PROBABILITIES OF FELT EARTHQUAKES FOR THE NEW ENGLAND REGION

EBEL, JOHN E. and ALAN L. KAFKA, Weston Observatory, Boston College, 381 Concord Rd., Weston, MA 02493, USA, ebel@bc.edu, kafka@bc.edu

An analysis of the seismicity of New England and nearby areas from 1975 to 1998 indicates that some aspects of the network seismicity of the region behave in a non-Poissonian manner. Specifically, the rate of occurrence of two felt earthquakes within 10 days of each other somewhere in the New England region is higher than expected from a Poisson distribution based on the mean rate of earthquakes of magnitude 2.7 and above.
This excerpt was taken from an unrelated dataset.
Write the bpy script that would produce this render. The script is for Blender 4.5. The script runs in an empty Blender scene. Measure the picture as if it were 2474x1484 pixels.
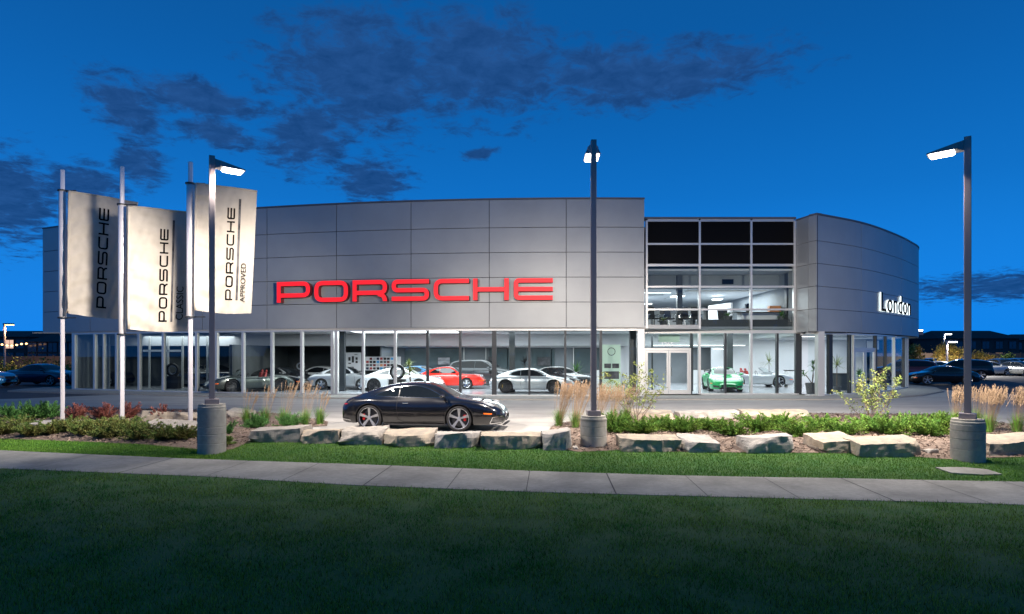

Furthermore, chances of a felt earthquake somewhere in New England within a week or so of an M*3.5 event in the region is enhanced still further. Analyses suggest that this increased activity rate within a week or so of an M*2.7 event is probably not due to aftershocks in the earthquake catalog. For anywhere within New England, the Poisson probability of a felt earthquake of M*2.7 is 11% during any 7-day period based on the rate of earthquakes observed by the network since 1975. However, in the network catalog we have observed that 22% of the M*2.7 events are followed by another M*2.7 event somewhere in New England within 7 days. Furthermore, 35% of the M*3.5 events in the network catalog are followed within 7 days by an M*2.7 event somewhere in New England. In the 1975-1998 dataset there are observed 13 temporal "clusters" of seismicity, defined as 4 or more events that all occur at less than the mean earthquake repeat time from one event to the next. The typical cluster averages 2-3 months in duration. While these clusters encompass only 16% of the time duration of the catalog analyzed, 60% of the M*3.5 earthquakes in the dataset took place in the clusters. Long periods of quiescence with no felt earthquakes are followed by almost no M*3.5 events. These observations suggest that the chances of a more widely felt earthquake in the New England region may be enhanced when the region as a whole is more seismically active.